To be fair, I know 4 teachers, and all abhor their 'unions'. Its crooked, but they fear the alternative (loss of collective barganing power) more. Its a self-perpetuating problem of actual well meaning people playing CYA.


And I quite understand the sentiment, I'm not arguing that unions are great, I'm arguing that increase in educational spending shouldn't be seen as somehow funding unions.


Yes, we know where the Republicans want to point the firehose of money.


Back to the people who earned it? That is their party platform, and the source of their 'small government low taxes' position. I care less for politics, but lets pretend to talk intelligently if we are going to broach them.


There is a platform, and there is action.

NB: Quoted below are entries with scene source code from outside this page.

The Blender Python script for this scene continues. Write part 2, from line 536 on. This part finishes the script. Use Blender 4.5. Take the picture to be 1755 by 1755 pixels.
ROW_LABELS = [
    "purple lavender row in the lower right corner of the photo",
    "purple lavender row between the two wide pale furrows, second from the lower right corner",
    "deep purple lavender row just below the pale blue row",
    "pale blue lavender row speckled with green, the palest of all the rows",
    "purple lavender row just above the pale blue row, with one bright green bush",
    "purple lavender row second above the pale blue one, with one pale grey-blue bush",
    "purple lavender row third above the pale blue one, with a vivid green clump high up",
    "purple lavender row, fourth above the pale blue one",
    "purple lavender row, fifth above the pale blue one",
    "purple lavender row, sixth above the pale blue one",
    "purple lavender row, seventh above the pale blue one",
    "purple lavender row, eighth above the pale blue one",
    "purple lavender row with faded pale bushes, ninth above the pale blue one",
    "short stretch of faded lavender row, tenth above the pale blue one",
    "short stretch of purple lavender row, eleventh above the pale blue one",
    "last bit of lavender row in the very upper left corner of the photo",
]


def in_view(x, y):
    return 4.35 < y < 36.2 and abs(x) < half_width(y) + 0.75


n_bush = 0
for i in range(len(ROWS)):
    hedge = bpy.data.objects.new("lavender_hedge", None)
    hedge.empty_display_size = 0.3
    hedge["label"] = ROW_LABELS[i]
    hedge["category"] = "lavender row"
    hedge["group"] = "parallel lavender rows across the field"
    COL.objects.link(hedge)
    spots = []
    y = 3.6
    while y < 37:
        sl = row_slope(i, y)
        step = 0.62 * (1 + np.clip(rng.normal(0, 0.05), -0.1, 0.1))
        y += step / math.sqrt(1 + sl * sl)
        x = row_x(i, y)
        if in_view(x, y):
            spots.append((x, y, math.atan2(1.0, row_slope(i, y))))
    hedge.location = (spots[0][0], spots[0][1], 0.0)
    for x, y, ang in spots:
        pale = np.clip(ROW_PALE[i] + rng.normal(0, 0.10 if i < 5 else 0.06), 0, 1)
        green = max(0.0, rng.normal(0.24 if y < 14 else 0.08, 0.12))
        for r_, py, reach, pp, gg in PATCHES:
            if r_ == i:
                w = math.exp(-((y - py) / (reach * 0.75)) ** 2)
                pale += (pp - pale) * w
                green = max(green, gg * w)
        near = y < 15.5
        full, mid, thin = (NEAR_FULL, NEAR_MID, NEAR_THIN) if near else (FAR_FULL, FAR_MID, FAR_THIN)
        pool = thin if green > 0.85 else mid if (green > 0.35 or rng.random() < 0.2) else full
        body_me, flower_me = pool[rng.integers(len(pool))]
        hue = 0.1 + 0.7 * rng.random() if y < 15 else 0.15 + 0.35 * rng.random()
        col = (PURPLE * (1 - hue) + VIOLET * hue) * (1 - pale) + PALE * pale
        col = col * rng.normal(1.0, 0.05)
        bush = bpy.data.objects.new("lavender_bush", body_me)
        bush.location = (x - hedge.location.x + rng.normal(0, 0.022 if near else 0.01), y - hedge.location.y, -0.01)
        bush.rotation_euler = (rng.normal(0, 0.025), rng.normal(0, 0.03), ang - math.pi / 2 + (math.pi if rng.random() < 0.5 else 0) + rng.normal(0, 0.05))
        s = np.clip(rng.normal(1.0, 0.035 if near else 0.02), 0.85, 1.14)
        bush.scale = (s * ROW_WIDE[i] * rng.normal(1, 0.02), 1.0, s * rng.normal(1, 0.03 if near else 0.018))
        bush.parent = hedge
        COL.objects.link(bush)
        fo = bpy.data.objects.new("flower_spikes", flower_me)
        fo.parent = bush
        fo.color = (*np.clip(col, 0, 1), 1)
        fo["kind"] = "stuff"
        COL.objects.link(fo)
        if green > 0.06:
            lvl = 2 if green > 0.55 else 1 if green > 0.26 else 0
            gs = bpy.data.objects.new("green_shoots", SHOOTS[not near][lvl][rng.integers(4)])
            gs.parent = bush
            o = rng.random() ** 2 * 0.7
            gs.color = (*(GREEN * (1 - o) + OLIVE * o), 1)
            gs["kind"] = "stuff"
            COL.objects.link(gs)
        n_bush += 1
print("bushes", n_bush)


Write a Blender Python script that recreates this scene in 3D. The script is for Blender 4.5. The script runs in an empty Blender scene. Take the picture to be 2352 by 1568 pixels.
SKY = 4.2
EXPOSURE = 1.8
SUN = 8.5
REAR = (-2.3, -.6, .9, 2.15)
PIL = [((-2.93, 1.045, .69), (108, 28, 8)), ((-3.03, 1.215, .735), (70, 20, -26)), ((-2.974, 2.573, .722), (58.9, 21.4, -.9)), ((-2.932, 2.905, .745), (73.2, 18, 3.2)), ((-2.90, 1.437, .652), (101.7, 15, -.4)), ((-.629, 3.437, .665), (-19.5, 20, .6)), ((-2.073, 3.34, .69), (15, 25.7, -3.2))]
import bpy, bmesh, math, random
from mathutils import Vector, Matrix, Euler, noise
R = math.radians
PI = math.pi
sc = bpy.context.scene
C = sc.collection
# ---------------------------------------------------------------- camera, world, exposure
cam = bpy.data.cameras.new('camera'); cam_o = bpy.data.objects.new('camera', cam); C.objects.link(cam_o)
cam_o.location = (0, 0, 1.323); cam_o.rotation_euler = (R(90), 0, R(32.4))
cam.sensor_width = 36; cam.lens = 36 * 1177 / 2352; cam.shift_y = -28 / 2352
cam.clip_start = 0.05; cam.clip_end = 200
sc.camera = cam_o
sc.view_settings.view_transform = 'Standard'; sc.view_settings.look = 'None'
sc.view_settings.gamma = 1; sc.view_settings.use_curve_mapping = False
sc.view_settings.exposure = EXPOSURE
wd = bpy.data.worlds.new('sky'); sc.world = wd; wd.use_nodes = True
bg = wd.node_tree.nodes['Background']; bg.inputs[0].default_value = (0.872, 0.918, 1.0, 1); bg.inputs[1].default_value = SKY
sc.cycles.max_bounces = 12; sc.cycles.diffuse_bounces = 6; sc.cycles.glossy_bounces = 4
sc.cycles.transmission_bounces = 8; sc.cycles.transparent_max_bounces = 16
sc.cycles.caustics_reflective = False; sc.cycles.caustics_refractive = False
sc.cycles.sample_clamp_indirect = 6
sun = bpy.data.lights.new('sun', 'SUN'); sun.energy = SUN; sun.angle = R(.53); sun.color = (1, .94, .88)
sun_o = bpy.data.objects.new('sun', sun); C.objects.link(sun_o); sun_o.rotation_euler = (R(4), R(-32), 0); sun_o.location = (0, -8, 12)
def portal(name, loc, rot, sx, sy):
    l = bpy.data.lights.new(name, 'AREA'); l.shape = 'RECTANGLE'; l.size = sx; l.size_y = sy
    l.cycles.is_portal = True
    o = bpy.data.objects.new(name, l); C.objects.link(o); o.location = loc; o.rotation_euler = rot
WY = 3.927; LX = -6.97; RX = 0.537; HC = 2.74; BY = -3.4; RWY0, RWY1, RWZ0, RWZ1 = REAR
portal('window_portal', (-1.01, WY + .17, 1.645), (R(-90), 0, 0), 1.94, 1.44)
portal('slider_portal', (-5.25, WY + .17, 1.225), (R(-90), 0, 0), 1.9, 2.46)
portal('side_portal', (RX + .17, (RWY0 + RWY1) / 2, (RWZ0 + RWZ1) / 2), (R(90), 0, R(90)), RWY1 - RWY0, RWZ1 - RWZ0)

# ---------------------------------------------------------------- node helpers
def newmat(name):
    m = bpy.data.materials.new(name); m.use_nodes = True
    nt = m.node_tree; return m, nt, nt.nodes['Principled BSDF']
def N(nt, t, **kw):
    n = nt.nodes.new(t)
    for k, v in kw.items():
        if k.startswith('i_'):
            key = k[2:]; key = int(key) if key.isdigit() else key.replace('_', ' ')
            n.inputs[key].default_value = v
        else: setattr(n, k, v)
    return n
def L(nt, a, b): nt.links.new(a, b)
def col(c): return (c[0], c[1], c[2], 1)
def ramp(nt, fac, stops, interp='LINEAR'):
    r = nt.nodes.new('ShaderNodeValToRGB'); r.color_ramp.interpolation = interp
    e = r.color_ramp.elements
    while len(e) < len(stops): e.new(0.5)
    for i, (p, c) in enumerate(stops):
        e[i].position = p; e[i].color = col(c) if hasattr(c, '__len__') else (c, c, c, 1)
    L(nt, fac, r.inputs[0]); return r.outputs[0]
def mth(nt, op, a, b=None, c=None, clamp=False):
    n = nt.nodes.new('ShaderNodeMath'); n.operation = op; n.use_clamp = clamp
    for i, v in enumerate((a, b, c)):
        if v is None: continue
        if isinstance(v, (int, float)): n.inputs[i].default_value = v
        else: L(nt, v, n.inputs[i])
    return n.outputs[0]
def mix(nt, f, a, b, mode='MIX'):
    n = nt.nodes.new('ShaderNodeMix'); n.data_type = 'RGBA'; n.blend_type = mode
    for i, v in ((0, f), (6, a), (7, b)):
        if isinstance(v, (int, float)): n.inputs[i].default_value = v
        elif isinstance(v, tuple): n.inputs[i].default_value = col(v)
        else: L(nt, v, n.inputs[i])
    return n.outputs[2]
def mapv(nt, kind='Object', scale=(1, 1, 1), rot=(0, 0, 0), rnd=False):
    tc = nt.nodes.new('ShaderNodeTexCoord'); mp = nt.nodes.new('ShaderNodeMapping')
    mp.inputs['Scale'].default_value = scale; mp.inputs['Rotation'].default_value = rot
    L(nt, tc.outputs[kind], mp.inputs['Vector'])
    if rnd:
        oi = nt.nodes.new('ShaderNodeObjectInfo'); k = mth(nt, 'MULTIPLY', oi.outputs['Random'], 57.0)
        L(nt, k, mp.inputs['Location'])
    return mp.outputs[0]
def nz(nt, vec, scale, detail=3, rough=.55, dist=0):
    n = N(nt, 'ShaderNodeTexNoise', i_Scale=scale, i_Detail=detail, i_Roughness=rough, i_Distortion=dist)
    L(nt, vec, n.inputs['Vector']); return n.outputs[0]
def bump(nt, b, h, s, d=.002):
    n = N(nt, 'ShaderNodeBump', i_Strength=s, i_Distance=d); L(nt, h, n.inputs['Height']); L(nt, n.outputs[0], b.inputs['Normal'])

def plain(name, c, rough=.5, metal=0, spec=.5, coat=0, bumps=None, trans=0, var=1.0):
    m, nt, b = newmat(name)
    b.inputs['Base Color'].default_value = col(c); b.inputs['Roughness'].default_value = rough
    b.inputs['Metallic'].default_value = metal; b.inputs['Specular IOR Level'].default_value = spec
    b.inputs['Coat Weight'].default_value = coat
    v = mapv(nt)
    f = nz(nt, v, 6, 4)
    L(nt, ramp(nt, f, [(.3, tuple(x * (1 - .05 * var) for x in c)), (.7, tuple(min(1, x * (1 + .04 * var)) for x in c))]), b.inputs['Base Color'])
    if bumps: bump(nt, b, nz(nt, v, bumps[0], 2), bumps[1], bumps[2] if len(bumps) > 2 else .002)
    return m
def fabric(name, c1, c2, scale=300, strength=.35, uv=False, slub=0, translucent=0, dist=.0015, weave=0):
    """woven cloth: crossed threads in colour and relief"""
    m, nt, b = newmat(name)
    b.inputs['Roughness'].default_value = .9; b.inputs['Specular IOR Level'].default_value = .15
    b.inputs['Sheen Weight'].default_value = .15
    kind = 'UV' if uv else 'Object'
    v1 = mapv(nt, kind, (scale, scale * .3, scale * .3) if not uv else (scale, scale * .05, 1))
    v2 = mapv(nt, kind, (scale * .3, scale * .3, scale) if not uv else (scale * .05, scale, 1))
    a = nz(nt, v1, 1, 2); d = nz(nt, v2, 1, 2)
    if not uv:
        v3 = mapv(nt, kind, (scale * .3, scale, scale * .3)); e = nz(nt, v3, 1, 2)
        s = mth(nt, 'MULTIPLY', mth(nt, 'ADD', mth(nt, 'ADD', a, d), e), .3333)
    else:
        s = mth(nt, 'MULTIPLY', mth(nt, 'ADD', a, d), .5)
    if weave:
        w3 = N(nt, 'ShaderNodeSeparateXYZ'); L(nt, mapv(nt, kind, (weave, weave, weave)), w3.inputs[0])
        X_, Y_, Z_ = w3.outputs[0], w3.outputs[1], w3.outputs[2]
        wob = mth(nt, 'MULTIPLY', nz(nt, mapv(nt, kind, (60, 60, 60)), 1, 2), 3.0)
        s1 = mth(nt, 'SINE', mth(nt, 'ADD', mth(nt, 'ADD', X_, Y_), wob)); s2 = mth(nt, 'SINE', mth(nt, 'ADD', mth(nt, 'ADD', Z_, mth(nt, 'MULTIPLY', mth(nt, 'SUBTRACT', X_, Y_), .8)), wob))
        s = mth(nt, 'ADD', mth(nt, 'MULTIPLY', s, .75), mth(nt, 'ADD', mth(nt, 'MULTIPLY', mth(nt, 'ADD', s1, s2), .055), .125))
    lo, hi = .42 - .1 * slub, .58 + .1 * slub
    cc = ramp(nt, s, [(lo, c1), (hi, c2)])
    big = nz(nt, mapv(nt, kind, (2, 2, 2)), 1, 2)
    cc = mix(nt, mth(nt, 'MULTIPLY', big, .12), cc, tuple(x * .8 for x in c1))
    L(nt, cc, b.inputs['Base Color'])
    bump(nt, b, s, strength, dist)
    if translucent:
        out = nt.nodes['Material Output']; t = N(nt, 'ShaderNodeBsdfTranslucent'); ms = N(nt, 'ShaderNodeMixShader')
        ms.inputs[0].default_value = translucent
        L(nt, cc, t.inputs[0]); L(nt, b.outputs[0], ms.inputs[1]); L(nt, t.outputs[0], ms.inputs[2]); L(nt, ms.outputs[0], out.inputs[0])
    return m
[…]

The Republican party has done little to "send money back to the people that earned it," given that their policies historically screw over... well any earner under a given wealth threshold.

Providing education is giving money back to the people that earned it, using the government's massive power of collective bargaining. Federally funded education research can accomplish a hell of a lot more than, I don't know, what's the republican version? A bunch of private bootstrapped citizens banding 3.50$ each to fund a private education study on new teaching methods?


This seems to be what made US-American culture difficult to understand to some first time visitors. From tips to donations and gun ownership society seems to have decided to make citizens take into their own hands many responsibilities which in other countries the government takes care of.

/e: Not to suggest that either approach is without flaws, just that the approaches are different.